Magic by Bruce Springsteen

Damn, this is a good album.
While Madonna likes to reinvent herself with every release and most of the rest of Bruce Springsteen’s contrarieties are touring with the same handful of songs they had twenty years ago, Springsteen is still making great new music. Ok, maybe great new music is not the right way to say it. It is great music, but it’s also classic Springsteen. Rock and Roll lives as long as Bruce Springsteen lives.
The single song, Radio Nowhere, with it’s moody black and white video, sounds as if it belongs on the soundtrack to Will Smith’s remake of Omega Man about the last man on earth. Is anyone alive out there? This is a great rock song and I think it is my favorite after only a few listens.
Back in high school, I would buy an album, take it home and listen to it all the way through once, maybe twice if it was a Beatles album. Most albums you’d find the two good songs right off the bat and never have to listen to the rest again. Except for The Beatles and The Police, most groups follow this pattern. One or two good songs, and eight to ten fillers. Maybe the bands really tried on the filler tracks, maybe not. If the band is in the hit business, there was usually one good song.
Magic by Bruce Springsteen is a listen all the way through album, more than once, more than twice.

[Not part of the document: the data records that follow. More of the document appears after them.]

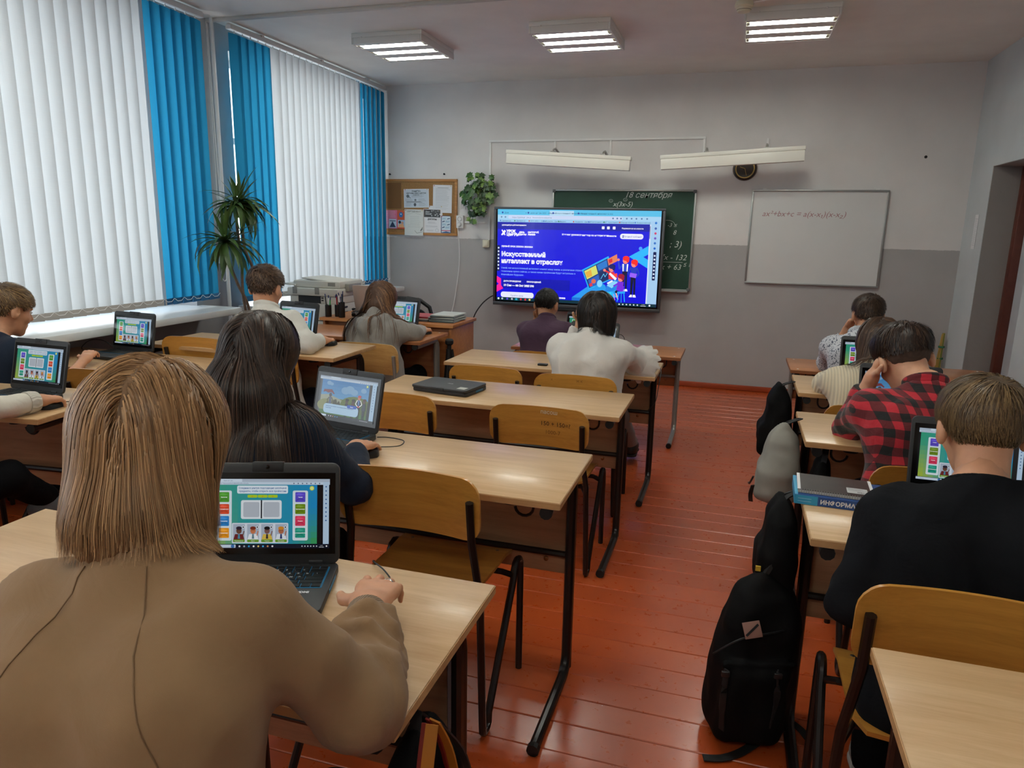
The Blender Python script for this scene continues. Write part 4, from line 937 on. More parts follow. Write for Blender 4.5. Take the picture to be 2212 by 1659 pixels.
def lap_meshes():
    if _LAP: return _LAP
    M=_LAP; W=LW/2; D=LD/2
    M['base']=MB().prism(rrect(-W,-D,W,D,.018),.002,LH).mesh('base',M_LAP,bevel=.003)
    M['tray']=MB().prism(rrect(-.1335,-.0105,.1335,.0795,.004),LH,LH+.0006).mesh('keyboard_tray',M_KTRAY)
    M['pad']=MB().prism(rrect(-.062,-.088,.034,-.024,.004),LH,LH+.0008).mesh('touchpad',M_LAPD)
    M['vent']=MB().box(-.09,.083,LH,.07,.0865,LH+.0012).mesh('speaker_slot',mat('glossy_slot','#5c6064',.2,.5))
    M['foot']=MB().prism(rrect(-W+.01,-D+.01,W-.01,D-.01,.012),0,.002).mesh('rubber_base',M_CAP)
    M['blue']=MB().box(W-.001,-.01,.006,W+.0012,.055,.014).mesh('port_cover',M_LBLUE,bevel=.0006)
    M['lid']=MB().prism(rrect(-W,0,W,.212,.016),-.006,.006,Matrix.Rotation(R(90),4,'X')).mesh('lid_shell',M_LAP,bevel=.0028)
    M['glass']=MB().box(-.140,-.0072,.022,.140,-.0058,.192).mesh('screen_glass',M_BLACKGLOSS,smooth=False)
    M['cam']=MB().box(-.032,-.0085,.1945,.032,.0065,.2145).mesh('camera_housing',M_LAPD,bevel=.0015)
    M['lens']=MB().lathe([(.0042,0),(.0042,.0015),(.002,.002)],12,M=Matrix.Translation((0,-.0085,.2045))@Matrix.Rotation(R(90),4,'X')).mesh('camera_lens',M_BLACKGLOSS)
    M['hinge']=MB().tube([(-.014,0,0),(.014,0,0)],.0075,10).mesh('hinge',M_LAPD)
    ks=MB()
    for x,y,w,h,ch in key_layout(): ks.box(x-w/2,y-h/2,LH,x+w/2,y+h/2,LH+.0022)
    M['keys']=ks.mesh('keys',M_KEY,smooth=False)
    lv=[];lf=[]
    for x,y,w,h,ch in key_layout():
        if ch:
            co,fs=text2d(ch,.0072,bold=.02); b=len(lv); lv+=[(float(p[0])+x-.0055,float(p[1])+y-.0005,LH+.0025) for p in co]; lf+=[tuple(b+i for i in f) for f in fs]
    me=bpy.data.meshes.new('key_legends'); me.from_pydata(lv,[],lf); me.materials.append(mat('white_key_print','#d8dcdf',.6)); M['legend']=me
    return M
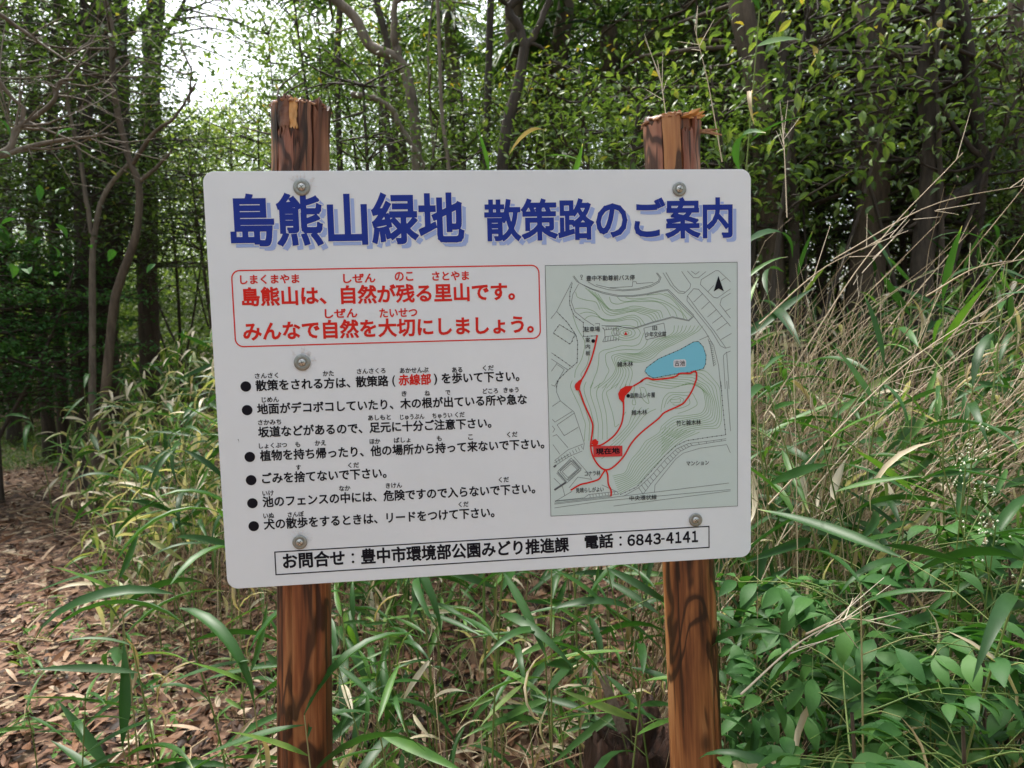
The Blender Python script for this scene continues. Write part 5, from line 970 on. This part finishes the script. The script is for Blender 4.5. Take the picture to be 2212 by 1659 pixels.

There are two songs that struck me as kind of funny, Your Own Worst Enemy and The Girls in Their Summer Clothes. I like both songs, but the odd thing about them is that Bruce Springsteen is actually singing on them. This is as shocking as playing a Willie Nelson song and hearing him actually sing, it just doesn’t happen. Bruce Springsteen is more of a power rocker with a lot of yelling or talking where the singing part should be. Not a damned thing wrong with that either. But these tracks where he is singing are still a little weird, they sound good, they just don’t really sound like Springsteen.
This is sadder, older Bruce Springsteen, or maybe it is just a sadder, older me listening to Bruce Springsteen. The tracks have a kind of bittersweet quality to them. Dying friends and girls just walking past where they once might have stopped. At least, that is how I hear the songs. Maybe there is just the usual end of summer blues that seem to filter through most of Bruce Springsteen’s songs.
The video for Radio Nowhere has the usual suspects from The E Street Band backing up Bruce Springsteen. There are a lot of saxophone solos for Clarence and several duet moments with the guy in the bandanna and woman with the long hair. There are a few shots of Max on the drums and a few good riffs throughout the album. The music and the vocals are simply amazing.
Bruce was the Rock and Roller of my High School days. I was just on the end of Disco and I really loved New Wave, which finally died with Love Shack by The B52s. Rock and Roll has pretty much had it, unless you count that stuff that Pink and KT Tunstall do as Rock. Even then, there’s not much new rock around.
So hang in their Bruce, your the last of a dying breed.